Another aspect of the project will investigate the market share for emerging modal options such as AAM comparing service variables such as travel time, price, and vertiport access with sociodemographic characteristics to analyse the travel demand across passenger segments. This should lead to identifying the best locations for vertiports.

Jaiwon Shin, CEO of Supernal, said, “This research will allow our team to design a product that integrates with and augments existing transit options and effectively serves local community needs.”

Another focus of the NREL research will include evaluating the high-power energy requirements of eVTOLs including the cost and operational implications to the electric grid. “Researchers will determine energy supply and charging costs at each potential vertiport location to lay a foundation for well-coordinated integration with the grid.”

Future AAM research will leverage NREL’s Advanced Research on Integrated Energy Systems (ARIES) platform capabilities to identify system-level opportunities and risks of this emerging technology area.

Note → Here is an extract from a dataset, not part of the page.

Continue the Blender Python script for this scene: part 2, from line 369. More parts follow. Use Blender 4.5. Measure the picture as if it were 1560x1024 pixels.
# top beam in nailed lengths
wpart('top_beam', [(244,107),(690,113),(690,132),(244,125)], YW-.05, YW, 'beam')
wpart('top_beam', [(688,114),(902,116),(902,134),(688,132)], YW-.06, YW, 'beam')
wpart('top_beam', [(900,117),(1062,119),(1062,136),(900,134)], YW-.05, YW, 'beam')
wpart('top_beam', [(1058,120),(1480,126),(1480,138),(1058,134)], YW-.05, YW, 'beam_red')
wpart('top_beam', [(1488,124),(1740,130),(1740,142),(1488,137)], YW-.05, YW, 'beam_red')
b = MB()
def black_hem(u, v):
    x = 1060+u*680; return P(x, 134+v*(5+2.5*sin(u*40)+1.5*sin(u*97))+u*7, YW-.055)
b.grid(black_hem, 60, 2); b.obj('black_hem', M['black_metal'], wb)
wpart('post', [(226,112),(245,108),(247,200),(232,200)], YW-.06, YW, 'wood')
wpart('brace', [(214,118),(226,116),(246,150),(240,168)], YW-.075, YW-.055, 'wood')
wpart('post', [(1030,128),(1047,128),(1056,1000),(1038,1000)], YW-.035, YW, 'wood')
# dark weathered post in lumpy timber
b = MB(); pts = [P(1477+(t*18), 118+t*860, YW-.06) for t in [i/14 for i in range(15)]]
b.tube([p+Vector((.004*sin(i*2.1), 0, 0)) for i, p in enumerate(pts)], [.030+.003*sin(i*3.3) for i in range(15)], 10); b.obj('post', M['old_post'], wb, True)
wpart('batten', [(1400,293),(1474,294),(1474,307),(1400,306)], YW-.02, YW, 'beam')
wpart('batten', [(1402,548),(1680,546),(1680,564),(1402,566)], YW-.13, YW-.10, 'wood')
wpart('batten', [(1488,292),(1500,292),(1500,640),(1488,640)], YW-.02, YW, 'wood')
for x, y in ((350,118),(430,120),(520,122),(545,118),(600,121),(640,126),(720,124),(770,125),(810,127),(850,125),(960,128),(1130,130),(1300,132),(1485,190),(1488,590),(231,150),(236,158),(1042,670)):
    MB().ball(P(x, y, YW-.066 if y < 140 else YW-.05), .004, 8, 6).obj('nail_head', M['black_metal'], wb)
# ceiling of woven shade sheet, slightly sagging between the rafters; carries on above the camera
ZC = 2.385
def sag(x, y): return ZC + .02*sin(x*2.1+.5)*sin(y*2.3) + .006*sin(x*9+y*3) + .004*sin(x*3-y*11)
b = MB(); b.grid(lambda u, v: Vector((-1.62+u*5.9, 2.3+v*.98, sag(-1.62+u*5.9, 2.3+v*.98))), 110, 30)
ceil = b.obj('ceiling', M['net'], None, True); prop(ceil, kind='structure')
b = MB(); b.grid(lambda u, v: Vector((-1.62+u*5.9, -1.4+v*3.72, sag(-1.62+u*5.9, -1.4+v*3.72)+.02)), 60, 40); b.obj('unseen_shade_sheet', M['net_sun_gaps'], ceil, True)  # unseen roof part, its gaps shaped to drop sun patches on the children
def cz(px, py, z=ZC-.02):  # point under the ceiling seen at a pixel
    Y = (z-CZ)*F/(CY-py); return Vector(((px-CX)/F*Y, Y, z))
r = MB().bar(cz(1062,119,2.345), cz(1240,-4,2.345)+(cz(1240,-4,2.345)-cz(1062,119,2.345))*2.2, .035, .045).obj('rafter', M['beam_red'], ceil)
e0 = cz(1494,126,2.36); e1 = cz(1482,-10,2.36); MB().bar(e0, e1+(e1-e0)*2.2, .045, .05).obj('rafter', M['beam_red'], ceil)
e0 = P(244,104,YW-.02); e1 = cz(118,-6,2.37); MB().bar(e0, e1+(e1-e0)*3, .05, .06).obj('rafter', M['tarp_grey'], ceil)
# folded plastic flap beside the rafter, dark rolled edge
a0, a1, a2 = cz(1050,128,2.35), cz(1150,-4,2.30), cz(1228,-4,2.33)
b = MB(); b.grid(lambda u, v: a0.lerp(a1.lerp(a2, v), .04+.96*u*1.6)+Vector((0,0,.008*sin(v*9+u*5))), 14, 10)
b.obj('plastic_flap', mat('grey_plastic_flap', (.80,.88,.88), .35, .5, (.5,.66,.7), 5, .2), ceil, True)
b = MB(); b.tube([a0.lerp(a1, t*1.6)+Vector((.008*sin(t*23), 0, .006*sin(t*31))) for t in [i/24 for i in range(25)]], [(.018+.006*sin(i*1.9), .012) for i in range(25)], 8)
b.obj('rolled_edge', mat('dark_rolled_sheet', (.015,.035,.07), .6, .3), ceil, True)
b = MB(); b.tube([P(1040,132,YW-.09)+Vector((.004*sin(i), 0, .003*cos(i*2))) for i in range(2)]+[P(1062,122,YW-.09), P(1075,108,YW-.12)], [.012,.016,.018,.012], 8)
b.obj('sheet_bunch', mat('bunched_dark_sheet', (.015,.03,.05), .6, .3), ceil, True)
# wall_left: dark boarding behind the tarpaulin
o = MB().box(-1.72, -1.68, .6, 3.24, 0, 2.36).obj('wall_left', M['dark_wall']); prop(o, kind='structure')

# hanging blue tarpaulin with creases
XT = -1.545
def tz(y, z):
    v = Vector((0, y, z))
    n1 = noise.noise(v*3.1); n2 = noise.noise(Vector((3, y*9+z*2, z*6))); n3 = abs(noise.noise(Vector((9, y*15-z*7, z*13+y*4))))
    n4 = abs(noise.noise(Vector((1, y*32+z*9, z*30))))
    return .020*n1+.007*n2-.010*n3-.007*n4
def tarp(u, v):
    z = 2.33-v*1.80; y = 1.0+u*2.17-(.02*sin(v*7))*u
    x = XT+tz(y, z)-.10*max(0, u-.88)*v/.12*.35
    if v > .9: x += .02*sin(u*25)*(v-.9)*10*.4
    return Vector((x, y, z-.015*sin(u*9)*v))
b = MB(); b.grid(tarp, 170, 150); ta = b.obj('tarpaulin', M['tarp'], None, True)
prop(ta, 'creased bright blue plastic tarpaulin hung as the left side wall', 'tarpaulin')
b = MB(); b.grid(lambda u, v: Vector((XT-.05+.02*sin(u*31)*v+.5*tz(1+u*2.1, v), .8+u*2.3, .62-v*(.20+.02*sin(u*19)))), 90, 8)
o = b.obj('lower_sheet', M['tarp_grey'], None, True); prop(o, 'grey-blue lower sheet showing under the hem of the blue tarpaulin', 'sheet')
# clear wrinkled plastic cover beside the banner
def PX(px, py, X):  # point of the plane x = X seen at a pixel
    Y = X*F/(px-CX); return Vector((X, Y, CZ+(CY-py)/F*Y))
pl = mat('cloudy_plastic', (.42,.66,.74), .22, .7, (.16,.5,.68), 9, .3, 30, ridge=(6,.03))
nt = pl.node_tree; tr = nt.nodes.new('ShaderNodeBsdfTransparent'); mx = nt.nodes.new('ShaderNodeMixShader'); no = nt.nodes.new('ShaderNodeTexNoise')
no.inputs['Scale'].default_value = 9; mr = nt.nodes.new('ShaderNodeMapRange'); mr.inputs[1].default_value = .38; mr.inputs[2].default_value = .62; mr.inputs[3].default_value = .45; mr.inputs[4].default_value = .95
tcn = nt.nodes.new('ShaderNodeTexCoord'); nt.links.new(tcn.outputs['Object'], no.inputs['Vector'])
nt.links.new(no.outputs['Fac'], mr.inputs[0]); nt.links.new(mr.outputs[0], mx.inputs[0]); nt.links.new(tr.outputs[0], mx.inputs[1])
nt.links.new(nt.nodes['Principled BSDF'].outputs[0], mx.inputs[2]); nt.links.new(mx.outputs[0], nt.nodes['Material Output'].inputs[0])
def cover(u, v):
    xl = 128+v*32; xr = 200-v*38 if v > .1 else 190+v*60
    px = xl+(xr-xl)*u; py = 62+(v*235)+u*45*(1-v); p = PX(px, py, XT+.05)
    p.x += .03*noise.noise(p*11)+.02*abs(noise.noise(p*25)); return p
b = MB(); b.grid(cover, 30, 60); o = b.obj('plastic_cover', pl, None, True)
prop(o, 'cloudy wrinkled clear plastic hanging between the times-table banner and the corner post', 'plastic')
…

Ropchock continued, “Extensive research into the energy implications of these airborne passenger vehicles is integral to the success of innovative AAM technologies. Our research will emphasise utility capabilities to determine the impacts of these high-load, fast-charging electric vehicles.” Adding, “Future collaboration with ARIES will allow researchers to evaluate and validate infrastructure components to ensure a smooth introduction of this new technology.”